OBJECTIVE:
Give back the lines exactly, from the first one to the line with "so.rotation_euler = (-SUN).to_track_quat('-Z', 'Y').to_euler()", both ends included.

DATASET EXCERPT:

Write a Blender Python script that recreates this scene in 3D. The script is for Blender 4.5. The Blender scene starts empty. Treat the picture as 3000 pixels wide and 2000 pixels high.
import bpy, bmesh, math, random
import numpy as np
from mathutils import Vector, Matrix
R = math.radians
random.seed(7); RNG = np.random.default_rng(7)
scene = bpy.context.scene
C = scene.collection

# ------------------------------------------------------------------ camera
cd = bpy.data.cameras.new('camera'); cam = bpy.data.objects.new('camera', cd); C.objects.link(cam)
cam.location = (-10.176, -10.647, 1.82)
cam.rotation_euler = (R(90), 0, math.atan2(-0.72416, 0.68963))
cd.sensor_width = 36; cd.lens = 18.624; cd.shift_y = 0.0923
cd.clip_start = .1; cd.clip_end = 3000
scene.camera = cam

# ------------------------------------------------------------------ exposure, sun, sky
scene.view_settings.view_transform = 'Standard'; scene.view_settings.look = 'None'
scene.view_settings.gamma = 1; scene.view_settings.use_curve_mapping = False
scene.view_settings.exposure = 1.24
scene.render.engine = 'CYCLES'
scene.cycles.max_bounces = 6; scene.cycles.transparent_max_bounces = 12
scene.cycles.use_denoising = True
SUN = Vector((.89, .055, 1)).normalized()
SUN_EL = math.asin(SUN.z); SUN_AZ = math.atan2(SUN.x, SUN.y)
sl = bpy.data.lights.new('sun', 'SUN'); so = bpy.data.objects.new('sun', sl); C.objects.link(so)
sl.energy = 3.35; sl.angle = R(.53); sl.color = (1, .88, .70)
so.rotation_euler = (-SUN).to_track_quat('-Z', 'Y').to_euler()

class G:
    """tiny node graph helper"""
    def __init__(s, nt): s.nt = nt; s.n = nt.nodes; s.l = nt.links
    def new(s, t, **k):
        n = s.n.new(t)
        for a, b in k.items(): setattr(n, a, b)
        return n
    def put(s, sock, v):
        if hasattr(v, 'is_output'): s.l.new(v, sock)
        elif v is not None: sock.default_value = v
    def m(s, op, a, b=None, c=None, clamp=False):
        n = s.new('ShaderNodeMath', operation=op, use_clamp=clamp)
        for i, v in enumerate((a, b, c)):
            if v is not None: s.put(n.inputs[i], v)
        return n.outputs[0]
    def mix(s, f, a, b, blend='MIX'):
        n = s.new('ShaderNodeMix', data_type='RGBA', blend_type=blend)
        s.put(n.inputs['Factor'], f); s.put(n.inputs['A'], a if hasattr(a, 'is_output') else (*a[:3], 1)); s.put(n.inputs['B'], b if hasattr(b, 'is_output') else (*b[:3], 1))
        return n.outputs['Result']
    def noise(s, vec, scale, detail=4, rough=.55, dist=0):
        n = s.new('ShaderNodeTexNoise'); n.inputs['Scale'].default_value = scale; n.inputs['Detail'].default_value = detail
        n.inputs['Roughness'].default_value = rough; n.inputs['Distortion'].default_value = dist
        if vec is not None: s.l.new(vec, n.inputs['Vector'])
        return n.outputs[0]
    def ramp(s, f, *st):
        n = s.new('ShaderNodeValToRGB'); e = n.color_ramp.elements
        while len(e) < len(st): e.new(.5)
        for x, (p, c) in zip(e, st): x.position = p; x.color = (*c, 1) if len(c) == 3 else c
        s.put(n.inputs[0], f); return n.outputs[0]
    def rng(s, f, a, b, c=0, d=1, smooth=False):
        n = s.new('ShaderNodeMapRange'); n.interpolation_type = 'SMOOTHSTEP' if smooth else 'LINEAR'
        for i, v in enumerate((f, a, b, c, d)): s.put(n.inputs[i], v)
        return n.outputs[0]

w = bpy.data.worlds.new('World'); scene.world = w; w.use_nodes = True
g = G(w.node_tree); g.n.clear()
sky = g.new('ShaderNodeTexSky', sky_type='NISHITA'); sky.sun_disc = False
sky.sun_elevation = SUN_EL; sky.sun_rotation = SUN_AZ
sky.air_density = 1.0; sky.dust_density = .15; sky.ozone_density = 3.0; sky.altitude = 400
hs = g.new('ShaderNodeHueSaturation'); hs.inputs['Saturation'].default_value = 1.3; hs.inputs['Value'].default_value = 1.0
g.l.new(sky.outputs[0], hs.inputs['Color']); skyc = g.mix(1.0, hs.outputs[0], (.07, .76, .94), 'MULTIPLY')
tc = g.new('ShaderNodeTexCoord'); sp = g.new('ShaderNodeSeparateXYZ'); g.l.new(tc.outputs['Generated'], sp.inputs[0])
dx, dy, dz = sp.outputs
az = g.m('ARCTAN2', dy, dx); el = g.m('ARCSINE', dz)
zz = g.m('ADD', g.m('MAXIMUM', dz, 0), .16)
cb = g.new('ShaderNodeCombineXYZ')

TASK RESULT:
Write a Blender Python script that recreates this scene in 3D. The script is for Blender 4.5. The Blender scene starts empty. Treat the picture as 3000 pixels wide and 2000 pixels high.
import bpy, bmesh, math, random
import numpy as np
from mathutils import Vector, Matrix
R = math.radians
random.seed(7); RNG = np.random.default_rng(7)
scene = bpy.context.scene
C = scene.collection

# ------------------------------------------------------------------ camera
cd = bpy.data.cameras.new('camera'); cam = bpy.data.objects.new('camera', cd); C.objects.link(cam)
cam.location = (-10.176, -10.647, 1.82)
cam.rotation_euler = (R(90), 0, math.atan2(-0.72416, 0.68963))
cd.sensor_width = 36; cd.lens = 18.624; cd.shift_y = 0.0923
cd.clip_start = .1; cd.clip_end = 3000
scene.camera = cam

# ------------------------------------------------------------------ exposure, sun, sky
scene.view_settings.view_transform = 'Standard'; scene.view_settings.look = 'None'
scene.view_settings.gamma = 1; scene.view_settings.use_curve_mapping = False
scene.view_settings.exposure = 1.24
scene.render.engine = 'CYCLES'
scene.cycles.max_bounces = 6; scene.cycles.transparent_max_bounces = 12
scene.cycles.use_denoising = True
SUN = Vector((.89, .055, 1)).normalized()
SUN_EL = math.asin(SUN.z); SUN_AZ = math.atan2(SUN.x, SUN.y)
sl = bpy.data.lights.new('sun', 'SUN'); so = bpy.data.objects.new('sun', sl); C.objects.link(so)
sl.energy = 3.35; sl.angle = R(.53); sl.color = (1, .88, .70)
so.rotation_euler = (-SUN).to_track_quat('-Z', 'Y').to_euler()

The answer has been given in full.